» Exercise requirements
Check each line of the records below and collect those that include the word "Blender".

» Dataset content

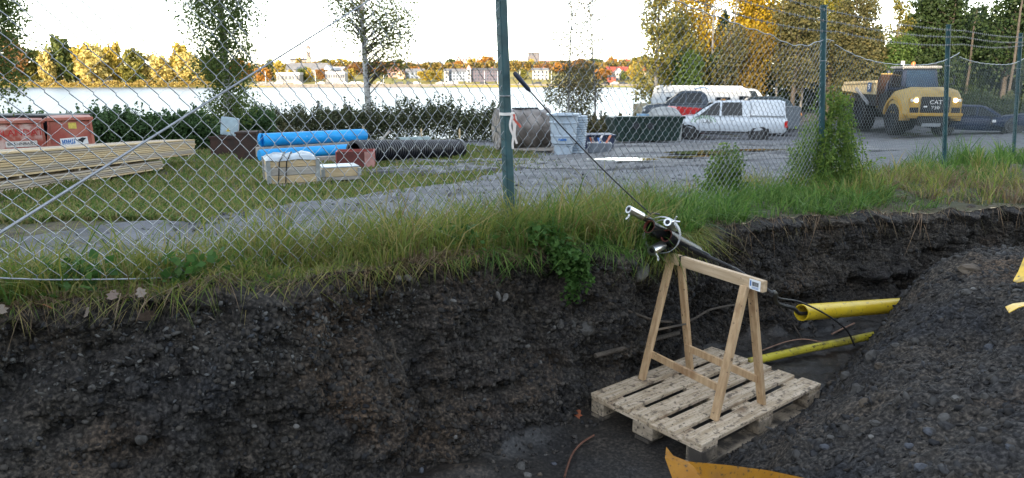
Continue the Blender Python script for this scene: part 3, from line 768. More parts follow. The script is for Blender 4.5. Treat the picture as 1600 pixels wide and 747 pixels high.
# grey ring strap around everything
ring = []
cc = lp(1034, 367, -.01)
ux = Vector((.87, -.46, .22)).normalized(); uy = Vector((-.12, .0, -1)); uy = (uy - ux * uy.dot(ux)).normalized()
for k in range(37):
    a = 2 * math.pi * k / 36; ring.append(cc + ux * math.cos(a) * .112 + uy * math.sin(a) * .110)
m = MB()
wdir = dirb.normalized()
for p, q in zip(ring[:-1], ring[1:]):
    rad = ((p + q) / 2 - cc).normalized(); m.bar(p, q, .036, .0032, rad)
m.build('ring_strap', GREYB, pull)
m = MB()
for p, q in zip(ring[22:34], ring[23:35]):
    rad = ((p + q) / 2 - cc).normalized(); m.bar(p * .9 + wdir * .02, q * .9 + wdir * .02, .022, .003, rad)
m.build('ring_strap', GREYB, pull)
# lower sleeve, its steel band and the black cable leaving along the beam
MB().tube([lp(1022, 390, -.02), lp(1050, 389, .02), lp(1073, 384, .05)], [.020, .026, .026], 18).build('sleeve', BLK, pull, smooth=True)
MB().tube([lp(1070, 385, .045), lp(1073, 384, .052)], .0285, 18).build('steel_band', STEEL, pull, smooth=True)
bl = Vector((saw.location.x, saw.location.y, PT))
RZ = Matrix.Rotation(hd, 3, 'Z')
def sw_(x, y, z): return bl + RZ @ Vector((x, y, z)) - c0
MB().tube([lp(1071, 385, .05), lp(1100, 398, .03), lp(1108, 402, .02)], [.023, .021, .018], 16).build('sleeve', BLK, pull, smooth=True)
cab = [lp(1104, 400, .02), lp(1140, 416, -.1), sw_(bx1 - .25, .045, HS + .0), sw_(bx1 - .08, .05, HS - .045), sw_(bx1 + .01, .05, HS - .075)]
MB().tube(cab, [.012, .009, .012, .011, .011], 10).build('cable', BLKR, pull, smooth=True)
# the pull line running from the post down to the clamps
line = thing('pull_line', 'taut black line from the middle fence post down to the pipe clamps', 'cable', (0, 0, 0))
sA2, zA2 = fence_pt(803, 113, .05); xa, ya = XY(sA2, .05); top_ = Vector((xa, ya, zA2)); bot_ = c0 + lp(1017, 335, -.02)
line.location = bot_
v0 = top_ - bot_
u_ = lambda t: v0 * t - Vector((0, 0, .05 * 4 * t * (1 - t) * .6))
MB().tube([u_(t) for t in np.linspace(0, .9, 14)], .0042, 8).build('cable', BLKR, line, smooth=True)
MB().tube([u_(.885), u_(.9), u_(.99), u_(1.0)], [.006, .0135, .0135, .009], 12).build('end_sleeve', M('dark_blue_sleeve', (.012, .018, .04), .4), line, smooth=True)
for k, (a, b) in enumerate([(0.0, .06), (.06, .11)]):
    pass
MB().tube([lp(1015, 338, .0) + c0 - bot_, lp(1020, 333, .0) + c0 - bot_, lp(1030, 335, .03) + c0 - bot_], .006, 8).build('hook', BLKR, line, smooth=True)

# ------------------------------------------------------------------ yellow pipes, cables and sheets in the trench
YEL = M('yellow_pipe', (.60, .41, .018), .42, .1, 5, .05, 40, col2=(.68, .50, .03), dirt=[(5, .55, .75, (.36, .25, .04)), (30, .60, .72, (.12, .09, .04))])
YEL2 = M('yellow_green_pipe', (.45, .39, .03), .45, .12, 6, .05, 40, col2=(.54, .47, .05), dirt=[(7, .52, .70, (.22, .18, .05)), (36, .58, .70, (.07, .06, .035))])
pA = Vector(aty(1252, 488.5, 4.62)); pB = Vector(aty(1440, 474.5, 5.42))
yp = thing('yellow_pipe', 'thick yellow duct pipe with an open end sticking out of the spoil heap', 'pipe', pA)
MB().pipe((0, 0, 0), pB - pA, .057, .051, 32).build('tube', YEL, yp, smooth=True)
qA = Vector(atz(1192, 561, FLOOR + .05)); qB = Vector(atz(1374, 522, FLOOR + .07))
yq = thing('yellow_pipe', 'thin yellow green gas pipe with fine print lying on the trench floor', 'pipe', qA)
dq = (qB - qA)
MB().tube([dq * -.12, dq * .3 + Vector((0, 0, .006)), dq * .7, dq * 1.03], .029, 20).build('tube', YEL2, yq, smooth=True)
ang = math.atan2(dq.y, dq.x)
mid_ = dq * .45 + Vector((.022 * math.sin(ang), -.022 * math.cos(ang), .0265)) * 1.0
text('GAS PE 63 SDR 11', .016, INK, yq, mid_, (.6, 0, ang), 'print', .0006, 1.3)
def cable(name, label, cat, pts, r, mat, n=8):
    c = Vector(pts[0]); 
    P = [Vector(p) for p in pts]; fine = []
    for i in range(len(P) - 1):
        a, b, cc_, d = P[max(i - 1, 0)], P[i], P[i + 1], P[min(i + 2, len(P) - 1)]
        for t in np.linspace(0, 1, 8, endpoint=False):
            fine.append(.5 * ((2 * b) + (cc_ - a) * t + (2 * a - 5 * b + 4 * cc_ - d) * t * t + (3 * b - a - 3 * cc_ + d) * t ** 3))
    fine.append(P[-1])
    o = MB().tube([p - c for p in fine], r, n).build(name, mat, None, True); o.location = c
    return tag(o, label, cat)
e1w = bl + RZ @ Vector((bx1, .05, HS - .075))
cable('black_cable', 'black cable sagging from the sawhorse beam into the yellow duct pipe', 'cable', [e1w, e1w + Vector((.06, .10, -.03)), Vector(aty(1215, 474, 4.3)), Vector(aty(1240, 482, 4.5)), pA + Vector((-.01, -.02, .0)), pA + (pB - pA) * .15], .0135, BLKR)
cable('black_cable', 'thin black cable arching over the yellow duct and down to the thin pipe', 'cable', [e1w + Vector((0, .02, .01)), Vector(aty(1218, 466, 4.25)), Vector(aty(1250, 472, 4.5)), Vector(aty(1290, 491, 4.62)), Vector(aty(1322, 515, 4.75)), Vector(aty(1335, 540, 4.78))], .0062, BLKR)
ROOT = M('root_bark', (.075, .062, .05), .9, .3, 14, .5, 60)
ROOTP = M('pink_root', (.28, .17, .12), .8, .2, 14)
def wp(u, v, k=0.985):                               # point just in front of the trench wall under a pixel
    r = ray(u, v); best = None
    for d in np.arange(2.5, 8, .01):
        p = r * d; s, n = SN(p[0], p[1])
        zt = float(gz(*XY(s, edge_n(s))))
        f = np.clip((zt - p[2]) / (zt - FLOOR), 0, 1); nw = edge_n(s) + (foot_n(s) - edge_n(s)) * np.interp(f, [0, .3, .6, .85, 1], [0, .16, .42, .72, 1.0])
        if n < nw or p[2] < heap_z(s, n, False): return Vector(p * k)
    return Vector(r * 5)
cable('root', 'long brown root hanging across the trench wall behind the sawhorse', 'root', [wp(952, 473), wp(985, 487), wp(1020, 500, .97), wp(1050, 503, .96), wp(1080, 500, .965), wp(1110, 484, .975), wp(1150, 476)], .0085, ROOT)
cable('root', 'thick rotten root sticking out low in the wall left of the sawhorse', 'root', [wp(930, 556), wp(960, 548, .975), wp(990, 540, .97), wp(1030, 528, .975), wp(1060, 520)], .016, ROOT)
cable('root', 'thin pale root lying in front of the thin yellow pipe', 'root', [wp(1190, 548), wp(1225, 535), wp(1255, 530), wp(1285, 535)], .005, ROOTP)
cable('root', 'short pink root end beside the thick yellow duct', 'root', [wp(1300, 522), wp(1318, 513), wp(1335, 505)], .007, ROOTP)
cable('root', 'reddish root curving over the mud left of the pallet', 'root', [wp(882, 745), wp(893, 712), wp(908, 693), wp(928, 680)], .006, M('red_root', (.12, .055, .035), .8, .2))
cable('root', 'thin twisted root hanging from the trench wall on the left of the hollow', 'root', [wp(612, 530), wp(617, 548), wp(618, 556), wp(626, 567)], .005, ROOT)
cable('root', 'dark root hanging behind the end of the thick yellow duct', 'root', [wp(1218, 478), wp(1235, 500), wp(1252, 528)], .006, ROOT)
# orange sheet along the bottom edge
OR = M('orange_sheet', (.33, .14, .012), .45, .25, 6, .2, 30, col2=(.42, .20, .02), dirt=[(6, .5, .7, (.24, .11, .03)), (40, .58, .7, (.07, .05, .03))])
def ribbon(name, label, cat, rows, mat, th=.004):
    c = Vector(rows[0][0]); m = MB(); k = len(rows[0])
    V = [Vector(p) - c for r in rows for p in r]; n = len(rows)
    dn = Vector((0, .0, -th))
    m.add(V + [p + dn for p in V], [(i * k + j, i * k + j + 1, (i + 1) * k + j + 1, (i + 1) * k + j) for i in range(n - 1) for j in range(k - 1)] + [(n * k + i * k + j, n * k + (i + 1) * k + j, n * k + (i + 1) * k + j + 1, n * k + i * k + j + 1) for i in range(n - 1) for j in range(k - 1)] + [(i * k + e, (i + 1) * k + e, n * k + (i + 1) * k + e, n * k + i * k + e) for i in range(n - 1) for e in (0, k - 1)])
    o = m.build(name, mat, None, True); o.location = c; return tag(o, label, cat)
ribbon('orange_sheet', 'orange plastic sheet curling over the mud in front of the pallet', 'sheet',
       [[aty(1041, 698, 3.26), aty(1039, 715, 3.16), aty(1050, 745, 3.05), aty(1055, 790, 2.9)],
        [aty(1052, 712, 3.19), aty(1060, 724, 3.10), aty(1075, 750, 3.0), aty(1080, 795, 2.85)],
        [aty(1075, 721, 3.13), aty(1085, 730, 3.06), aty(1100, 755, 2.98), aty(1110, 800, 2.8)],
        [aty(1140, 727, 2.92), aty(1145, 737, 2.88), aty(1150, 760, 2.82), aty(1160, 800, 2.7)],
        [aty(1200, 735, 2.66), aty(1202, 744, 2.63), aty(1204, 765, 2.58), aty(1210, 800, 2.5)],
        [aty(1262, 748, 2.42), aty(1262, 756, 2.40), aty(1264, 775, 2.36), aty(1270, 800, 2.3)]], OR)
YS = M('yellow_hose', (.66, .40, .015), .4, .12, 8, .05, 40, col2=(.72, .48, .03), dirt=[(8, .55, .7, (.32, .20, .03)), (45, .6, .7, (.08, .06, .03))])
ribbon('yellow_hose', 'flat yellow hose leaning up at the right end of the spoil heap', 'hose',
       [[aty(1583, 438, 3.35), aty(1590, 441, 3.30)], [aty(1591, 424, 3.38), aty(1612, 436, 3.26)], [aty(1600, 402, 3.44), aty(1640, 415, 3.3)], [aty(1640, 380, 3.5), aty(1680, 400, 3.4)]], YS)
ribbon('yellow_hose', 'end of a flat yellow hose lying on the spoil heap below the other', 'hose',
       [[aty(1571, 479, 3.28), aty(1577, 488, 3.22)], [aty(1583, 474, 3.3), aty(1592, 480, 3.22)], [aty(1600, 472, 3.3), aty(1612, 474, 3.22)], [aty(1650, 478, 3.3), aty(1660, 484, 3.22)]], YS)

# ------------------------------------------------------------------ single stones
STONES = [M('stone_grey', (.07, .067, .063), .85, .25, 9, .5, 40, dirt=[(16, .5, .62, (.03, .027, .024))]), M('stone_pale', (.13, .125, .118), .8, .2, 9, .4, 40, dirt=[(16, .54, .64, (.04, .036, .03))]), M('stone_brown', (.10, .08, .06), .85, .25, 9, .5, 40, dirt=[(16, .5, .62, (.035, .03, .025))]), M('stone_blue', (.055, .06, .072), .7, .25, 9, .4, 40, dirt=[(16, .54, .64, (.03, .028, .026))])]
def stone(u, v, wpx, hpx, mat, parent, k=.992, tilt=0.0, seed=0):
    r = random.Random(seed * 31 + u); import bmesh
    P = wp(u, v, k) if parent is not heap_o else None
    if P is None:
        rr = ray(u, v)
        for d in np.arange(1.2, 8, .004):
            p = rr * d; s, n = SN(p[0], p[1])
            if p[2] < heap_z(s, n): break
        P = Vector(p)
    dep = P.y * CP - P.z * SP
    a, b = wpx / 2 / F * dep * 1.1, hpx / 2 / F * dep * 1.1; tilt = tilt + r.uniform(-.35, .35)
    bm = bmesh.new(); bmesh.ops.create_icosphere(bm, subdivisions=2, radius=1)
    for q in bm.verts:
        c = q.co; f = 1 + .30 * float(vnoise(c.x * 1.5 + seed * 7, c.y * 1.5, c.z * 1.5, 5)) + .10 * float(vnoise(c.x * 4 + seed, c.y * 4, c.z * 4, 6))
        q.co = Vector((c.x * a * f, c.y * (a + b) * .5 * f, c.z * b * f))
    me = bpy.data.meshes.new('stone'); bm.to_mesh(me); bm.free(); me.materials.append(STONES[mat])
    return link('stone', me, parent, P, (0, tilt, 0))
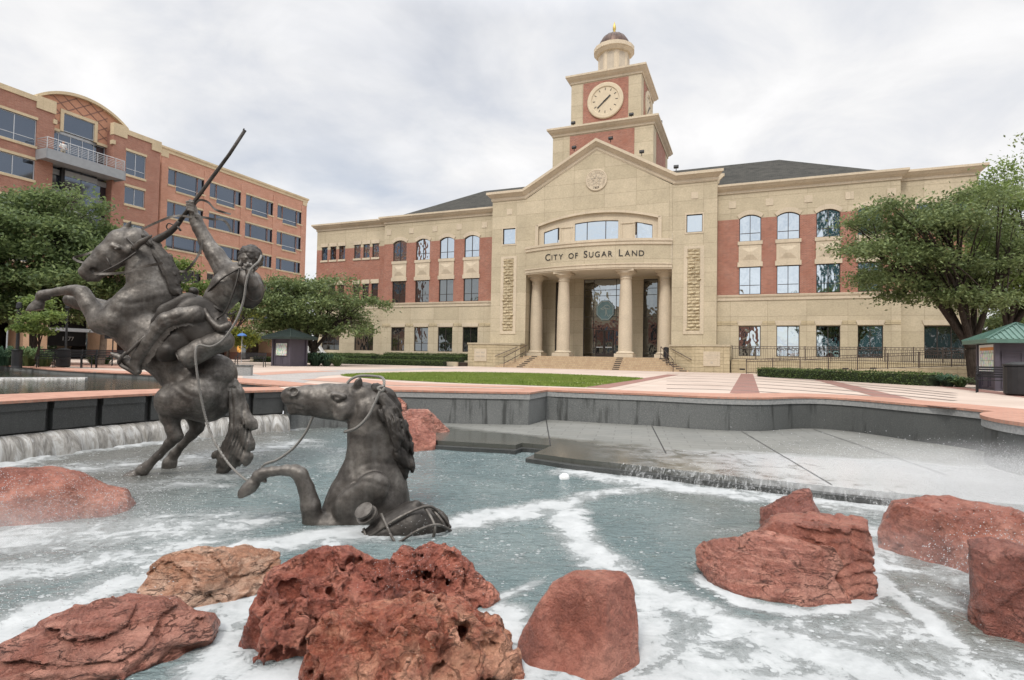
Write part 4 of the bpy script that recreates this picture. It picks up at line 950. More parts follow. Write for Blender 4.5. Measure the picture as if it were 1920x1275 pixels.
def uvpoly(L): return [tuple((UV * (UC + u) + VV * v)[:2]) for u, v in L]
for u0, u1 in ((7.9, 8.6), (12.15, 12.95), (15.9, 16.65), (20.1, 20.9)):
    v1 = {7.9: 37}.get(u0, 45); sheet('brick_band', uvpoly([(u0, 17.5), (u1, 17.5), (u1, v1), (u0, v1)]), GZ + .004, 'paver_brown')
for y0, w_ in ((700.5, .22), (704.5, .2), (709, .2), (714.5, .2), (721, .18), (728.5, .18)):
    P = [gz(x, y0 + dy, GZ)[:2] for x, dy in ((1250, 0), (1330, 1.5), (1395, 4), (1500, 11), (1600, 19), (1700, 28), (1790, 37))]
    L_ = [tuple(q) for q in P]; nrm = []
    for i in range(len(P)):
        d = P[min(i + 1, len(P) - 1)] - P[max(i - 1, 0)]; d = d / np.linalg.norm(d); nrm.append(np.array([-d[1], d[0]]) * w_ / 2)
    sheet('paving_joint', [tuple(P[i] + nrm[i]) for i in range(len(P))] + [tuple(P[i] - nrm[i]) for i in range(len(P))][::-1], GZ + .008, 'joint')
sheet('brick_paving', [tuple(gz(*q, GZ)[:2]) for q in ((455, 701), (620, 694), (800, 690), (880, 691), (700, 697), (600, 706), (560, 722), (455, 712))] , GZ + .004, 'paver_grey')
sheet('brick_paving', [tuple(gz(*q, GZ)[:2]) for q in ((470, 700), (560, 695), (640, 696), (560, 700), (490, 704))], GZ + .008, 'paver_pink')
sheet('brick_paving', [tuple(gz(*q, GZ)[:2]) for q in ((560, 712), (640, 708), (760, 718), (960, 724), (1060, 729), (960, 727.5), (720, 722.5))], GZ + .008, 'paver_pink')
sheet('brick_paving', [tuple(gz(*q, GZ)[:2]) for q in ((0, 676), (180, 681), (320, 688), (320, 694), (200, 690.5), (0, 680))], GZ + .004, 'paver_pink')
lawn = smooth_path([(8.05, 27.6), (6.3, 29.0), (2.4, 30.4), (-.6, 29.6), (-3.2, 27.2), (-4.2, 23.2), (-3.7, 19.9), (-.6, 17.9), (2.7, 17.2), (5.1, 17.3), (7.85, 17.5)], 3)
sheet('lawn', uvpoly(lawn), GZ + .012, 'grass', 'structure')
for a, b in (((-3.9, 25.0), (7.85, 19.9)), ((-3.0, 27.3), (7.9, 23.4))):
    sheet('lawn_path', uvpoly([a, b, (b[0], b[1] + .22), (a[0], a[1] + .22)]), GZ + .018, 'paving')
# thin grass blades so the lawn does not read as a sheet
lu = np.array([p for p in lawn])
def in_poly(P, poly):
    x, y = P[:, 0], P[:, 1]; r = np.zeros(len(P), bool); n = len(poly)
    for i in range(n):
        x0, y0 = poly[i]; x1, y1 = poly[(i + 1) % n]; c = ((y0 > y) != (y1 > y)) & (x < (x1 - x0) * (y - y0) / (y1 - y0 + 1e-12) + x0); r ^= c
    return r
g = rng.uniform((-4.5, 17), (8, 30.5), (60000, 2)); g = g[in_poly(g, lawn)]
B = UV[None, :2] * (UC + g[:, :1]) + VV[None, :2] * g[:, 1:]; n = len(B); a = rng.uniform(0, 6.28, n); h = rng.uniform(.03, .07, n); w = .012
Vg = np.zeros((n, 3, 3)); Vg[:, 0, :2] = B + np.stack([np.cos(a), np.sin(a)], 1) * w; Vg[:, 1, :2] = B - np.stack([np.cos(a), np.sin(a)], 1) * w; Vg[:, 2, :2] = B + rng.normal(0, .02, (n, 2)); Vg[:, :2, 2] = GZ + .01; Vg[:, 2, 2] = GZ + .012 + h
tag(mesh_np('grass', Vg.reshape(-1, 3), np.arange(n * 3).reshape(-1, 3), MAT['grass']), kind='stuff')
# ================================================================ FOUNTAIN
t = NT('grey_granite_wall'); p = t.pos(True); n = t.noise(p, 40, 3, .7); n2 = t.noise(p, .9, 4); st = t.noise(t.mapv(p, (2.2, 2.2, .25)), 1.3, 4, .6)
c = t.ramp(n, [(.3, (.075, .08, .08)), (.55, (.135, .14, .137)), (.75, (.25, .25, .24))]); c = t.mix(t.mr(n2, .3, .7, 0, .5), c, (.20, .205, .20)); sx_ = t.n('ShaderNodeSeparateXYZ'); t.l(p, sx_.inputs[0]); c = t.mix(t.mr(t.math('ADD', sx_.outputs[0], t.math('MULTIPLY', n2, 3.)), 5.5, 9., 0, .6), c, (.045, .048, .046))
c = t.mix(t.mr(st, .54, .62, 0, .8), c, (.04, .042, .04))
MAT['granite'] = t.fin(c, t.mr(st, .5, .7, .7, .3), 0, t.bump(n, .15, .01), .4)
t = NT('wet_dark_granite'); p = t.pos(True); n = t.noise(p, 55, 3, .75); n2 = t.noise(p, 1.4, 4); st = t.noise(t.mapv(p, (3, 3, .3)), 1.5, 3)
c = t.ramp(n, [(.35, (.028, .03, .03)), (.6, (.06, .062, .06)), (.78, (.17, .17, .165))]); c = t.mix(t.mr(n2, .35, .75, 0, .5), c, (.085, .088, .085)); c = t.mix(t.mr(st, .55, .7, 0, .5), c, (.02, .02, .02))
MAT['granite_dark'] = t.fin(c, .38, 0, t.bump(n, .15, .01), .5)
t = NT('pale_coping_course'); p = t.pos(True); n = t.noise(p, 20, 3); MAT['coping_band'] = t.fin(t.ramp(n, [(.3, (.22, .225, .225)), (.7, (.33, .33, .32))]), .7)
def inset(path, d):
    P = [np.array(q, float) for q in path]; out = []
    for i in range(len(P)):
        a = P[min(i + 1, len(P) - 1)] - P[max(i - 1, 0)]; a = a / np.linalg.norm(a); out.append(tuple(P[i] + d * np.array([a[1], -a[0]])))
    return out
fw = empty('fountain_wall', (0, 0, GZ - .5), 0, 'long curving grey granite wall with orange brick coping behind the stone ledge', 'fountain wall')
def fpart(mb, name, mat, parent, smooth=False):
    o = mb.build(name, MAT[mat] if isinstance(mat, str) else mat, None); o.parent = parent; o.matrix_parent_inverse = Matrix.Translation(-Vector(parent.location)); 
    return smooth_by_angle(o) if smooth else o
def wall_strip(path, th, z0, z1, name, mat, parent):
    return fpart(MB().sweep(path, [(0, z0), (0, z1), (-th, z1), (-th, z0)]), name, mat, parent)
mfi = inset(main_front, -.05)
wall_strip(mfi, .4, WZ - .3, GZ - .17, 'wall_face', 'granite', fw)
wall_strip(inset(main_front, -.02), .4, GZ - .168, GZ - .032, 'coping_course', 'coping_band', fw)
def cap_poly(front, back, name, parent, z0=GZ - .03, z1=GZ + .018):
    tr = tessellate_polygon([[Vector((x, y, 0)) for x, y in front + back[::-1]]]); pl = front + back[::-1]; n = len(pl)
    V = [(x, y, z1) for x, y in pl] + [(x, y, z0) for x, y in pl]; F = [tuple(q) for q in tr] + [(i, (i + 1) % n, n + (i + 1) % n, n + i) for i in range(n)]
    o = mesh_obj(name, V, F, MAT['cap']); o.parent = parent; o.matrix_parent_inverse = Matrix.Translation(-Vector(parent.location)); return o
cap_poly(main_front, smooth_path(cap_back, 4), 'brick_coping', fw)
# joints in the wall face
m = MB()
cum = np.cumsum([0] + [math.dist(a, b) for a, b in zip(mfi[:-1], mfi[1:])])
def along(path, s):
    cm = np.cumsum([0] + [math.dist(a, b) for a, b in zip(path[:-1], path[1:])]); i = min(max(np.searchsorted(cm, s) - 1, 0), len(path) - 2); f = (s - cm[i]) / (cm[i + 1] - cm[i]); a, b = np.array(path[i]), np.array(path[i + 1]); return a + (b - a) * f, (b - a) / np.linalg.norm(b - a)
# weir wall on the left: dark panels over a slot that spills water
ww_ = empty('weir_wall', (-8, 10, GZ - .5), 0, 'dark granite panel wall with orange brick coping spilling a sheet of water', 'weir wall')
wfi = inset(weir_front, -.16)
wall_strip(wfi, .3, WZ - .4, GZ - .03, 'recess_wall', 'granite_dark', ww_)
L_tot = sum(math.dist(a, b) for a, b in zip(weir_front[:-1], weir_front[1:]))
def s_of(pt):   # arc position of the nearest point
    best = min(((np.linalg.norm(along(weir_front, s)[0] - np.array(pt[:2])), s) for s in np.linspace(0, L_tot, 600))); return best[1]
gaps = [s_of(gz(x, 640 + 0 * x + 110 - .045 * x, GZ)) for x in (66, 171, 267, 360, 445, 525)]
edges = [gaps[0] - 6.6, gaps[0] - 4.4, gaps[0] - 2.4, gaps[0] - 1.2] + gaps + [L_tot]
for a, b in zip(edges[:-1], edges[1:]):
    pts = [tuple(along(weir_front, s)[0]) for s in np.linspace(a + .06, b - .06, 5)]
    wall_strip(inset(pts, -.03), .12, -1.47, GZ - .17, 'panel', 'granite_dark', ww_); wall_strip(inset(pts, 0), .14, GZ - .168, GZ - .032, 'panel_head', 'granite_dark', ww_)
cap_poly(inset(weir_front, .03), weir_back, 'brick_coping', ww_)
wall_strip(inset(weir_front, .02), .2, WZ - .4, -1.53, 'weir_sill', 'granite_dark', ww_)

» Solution
Continue the Blender Python script for this scene: part 3, from line 768. More parts follow. The script is for Blender 4.5. Treat the picture as 1600 pixels wide and 747 pixels high.
Write part 4 of the bpy script that recreates this picture. It picks up at line 950. More parts follow. Write for Blender 4.5. Measure the picture as if it were 1920x1275 pixels.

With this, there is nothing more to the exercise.